A vencedora do BBB 21 não deixou vídeos prontos antes do confinamento para serem postados nas mais diversas situações —estratégia criada por Manu Gavassi na edição de 2020 e que especulava-se que seria quase regra obrigatória neste ano—. A equipe de Juliette publicou, no entanto, 160 vídeos ao longo dos mais de 100 dias de programa, enquanto Vih Tube, uma veterana no assunto, postou 54. Os administradores iam aproveitando situações protagonizadas pela sister para repercuti-las quase em tempo real nas redes, oferecendo aos fãs um conteúdo sempre atualizado.

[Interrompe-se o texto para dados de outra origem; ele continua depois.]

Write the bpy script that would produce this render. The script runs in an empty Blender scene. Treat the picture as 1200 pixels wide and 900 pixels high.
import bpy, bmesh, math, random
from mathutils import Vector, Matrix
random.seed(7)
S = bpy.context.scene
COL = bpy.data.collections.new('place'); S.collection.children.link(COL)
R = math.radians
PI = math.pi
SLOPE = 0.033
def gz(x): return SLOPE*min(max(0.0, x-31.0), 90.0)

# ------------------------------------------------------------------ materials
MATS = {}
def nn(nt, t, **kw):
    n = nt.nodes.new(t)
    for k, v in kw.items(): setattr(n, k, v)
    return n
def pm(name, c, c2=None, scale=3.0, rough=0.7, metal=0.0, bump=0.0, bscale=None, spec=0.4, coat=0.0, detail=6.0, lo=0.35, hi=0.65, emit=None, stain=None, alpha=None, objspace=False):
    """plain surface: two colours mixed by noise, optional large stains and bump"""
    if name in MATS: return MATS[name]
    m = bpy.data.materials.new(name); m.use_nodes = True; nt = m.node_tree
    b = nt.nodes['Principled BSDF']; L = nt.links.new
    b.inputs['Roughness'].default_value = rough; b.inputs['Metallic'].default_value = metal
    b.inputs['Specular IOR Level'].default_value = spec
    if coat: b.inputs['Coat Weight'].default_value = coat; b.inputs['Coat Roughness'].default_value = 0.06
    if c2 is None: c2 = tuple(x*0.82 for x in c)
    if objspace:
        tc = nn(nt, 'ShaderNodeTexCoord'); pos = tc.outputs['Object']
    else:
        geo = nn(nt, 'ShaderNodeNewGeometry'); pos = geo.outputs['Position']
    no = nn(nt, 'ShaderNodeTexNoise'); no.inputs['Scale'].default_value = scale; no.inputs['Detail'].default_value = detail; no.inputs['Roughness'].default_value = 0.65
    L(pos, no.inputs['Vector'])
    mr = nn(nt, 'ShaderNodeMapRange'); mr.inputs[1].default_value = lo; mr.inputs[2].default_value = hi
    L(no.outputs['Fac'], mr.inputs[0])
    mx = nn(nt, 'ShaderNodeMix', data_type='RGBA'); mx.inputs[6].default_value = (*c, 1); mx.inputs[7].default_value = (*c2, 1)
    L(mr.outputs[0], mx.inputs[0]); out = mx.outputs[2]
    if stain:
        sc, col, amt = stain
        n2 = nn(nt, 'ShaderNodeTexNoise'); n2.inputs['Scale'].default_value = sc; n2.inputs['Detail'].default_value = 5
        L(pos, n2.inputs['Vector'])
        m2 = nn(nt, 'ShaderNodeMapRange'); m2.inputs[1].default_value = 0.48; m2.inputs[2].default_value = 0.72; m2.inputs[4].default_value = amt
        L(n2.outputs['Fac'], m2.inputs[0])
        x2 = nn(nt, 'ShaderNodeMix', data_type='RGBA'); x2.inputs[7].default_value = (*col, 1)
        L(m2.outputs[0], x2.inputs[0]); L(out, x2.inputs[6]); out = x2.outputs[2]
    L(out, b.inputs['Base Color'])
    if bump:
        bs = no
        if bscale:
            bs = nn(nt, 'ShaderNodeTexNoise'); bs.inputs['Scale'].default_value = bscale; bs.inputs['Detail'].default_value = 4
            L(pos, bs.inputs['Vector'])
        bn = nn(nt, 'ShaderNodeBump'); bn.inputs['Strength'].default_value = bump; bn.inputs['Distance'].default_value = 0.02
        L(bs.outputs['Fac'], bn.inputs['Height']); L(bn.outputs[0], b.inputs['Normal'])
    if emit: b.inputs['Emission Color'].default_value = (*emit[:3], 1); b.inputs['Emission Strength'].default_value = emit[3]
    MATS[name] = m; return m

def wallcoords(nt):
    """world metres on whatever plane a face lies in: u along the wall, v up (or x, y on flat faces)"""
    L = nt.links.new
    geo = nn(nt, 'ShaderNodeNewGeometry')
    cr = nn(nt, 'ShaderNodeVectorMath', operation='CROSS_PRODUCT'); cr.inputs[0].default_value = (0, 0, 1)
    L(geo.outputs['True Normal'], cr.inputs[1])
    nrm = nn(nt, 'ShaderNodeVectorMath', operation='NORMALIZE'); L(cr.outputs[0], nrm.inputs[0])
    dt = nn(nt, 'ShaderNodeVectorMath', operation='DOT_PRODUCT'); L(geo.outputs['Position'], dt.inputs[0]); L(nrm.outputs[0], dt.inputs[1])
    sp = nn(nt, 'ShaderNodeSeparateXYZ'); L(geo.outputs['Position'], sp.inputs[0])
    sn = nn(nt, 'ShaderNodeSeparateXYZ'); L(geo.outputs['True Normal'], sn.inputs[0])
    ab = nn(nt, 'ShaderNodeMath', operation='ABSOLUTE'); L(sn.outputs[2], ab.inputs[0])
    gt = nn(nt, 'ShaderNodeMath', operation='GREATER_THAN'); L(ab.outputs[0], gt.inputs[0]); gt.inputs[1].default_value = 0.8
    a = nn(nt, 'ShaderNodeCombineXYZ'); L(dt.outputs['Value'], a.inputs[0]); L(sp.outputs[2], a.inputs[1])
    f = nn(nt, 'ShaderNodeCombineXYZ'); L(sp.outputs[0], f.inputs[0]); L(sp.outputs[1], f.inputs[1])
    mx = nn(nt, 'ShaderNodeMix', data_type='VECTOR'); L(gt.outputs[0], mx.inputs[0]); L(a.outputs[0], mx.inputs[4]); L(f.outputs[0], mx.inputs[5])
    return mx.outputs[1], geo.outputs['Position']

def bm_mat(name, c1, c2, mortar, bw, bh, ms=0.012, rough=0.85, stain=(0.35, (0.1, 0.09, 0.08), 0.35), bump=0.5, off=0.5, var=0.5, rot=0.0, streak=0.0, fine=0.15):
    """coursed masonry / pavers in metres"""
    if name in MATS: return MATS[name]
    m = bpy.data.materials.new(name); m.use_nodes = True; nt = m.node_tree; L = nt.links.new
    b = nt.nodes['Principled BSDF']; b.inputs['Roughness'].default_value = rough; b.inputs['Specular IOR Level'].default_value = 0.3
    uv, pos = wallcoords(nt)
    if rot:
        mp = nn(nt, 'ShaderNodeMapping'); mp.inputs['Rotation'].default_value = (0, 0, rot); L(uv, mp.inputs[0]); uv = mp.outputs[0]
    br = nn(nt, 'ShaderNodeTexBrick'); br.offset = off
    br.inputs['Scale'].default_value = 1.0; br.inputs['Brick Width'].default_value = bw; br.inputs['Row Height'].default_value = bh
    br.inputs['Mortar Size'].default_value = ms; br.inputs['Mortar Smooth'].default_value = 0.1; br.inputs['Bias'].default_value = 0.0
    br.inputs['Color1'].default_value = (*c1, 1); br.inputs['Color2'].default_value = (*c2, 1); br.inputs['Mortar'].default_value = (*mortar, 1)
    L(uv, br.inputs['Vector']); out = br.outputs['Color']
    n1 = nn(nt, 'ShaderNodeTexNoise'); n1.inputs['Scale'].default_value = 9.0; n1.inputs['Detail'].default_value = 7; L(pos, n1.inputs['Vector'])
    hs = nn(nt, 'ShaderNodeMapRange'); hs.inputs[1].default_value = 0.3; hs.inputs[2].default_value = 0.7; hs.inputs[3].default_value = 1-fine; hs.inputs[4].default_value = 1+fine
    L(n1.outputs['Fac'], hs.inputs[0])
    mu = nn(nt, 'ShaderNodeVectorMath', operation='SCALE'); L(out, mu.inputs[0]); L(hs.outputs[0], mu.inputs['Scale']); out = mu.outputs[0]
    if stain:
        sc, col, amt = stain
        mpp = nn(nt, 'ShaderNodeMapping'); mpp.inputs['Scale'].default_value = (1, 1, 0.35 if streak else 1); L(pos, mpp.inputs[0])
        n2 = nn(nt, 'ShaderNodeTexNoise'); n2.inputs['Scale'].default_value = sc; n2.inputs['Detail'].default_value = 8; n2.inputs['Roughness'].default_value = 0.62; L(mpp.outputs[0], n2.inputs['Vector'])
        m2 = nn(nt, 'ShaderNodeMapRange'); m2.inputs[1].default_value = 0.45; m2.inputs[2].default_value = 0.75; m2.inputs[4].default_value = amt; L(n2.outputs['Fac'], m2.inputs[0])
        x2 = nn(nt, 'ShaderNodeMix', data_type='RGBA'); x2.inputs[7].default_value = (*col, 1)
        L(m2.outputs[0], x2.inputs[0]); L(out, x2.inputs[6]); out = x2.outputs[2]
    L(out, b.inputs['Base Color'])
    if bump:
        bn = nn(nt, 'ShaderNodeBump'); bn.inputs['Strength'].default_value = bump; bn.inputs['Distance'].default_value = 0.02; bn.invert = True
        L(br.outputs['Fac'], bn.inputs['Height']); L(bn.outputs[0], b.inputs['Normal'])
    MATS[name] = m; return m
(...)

– Muita gente assiste o BBB através de vídeos curtos no Instagram. Se você os tem como uma das principais estratégias de comunicação, consegue se conectar com uma base mais ampla do público – explica Martinez.
Não à toa, a expertise dos administradores das contas sociais de Juliette chamou a atenção até de Anitta, ela própria uma mestra da comunicação digital.
– Quem é que faz as redes sociais da Juliette, hein? Quero para mim – postou em março.
Dias antes, Juliette já havia sido contratada como assessorada da empresa que cuida da comunicação da cantora carioca.
Mariana Munis, professora de marketing e comportamento do consumidor da Universidade Presbiteriana Mackenzie, ressalta a assertividade de Juliette como outro ponto positivo de sua personalidade.
– Ela não ficava de fofoquinha e, se tinha alguma questão com alguém, preferia correr o risco de soar como chata, mas ia sempre tirar a limpo – lembra.
Segundo a especialista, esse é mais um traço que gera identificação com o público. Munis lembra que, no começo do século XXI, os ídolos eram as celebridades inalcançáveis, mas depois apostou-se na cultura dos influencers, justamente para gerar uma suposta proximidade socioeconômica.
– Agora os influencers ocupam o mesmo papel das celebridades, então nos voltamos para as pessoas mais pé no chão. Como consumidores, a gente gosta de gente como a gente.
É por isso que a vitória de Juliette em um programa como o BBB 21 é, mais do que nunca, uma vitória do público, conforme defende Lígia Salles.
– O povo se sente coautor de uma trajetória de sucesso e superação.